Return, unaltered, every line from the beginning of the material below up to and including the one with "S.camera = cam".
BEGIN Data segment
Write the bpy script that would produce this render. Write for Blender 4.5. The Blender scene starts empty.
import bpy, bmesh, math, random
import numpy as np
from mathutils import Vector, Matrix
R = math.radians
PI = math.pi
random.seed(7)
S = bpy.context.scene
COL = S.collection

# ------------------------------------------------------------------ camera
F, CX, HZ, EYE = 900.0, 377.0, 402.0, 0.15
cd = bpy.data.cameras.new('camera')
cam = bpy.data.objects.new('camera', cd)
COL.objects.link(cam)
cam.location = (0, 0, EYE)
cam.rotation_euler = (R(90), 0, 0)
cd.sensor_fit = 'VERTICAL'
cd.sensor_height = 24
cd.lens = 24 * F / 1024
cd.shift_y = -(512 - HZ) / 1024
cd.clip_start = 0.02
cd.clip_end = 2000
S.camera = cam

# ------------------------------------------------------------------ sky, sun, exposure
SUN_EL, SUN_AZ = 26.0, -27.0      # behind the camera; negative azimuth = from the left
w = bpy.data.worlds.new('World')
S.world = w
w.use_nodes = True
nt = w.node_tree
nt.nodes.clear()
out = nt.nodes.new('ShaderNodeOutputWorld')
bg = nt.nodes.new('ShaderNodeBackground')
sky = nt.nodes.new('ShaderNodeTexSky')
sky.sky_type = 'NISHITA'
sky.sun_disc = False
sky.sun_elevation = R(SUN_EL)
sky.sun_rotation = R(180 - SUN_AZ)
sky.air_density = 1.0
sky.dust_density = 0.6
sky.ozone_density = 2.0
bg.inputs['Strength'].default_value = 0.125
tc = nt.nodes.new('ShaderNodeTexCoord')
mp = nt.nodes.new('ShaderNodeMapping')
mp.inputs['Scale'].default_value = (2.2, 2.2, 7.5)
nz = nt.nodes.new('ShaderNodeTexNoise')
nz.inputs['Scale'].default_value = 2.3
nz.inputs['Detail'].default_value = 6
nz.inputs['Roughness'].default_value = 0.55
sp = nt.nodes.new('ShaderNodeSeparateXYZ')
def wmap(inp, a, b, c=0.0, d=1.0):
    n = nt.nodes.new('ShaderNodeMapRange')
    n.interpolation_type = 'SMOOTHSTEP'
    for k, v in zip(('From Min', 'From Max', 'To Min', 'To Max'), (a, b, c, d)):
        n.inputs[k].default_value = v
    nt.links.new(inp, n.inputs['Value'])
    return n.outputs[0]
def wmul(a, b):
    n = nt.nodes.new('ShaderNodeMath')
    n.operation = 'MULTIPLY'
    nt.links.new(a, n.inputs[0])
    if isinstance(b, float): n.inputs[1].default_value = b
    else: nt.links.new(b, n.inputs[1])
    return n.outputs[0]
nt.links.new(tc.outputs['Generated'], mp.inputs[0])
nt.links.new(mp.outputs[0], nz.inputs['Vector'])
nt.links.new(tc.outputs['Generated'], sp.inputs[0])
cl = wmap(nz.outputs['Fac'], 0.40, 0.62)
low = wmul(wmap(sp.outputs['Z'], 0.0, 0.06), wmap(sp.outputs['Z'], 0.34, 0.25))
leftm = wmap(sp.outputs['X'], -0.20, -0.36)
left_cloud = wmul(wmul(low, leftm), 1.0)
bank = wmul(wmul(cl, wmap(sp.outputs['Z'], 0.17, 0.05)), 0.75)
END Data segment
__Completed exercise__:
Write the bpy script that would produce this render. Write for Blender 4.5. The Blender scene starts empty.
import bpy, bmesh, math, random
import numpy as np
from mathutils import Vector, Matrix
R = math.radians
PI = math.pi
random.seed(7)
S = bpy.context.scene
COL = S.collection

# ------------------------------------------------------------------ camera
F, CX, HZ, EYE = 900.0, 377.0, 402.0, 0.15
cd = bpy.data.cameras.new('camera')
cam = bpy.data.objects.new('camera', cd)
COL.objects.link(cam)
cam.location = (0, 0, EYE)
cam.rotation_euler = (R(90), 0, 0)
cd.sensor_fit = 'VERTICAL'
cd.sensor_height = 24
cd.lens = 24 * F / 1024
cd.shift_y = -(512 - HZ) / 1024
cd.clip_start = 0.02
cd.clip_end = 2000
S.camera = cam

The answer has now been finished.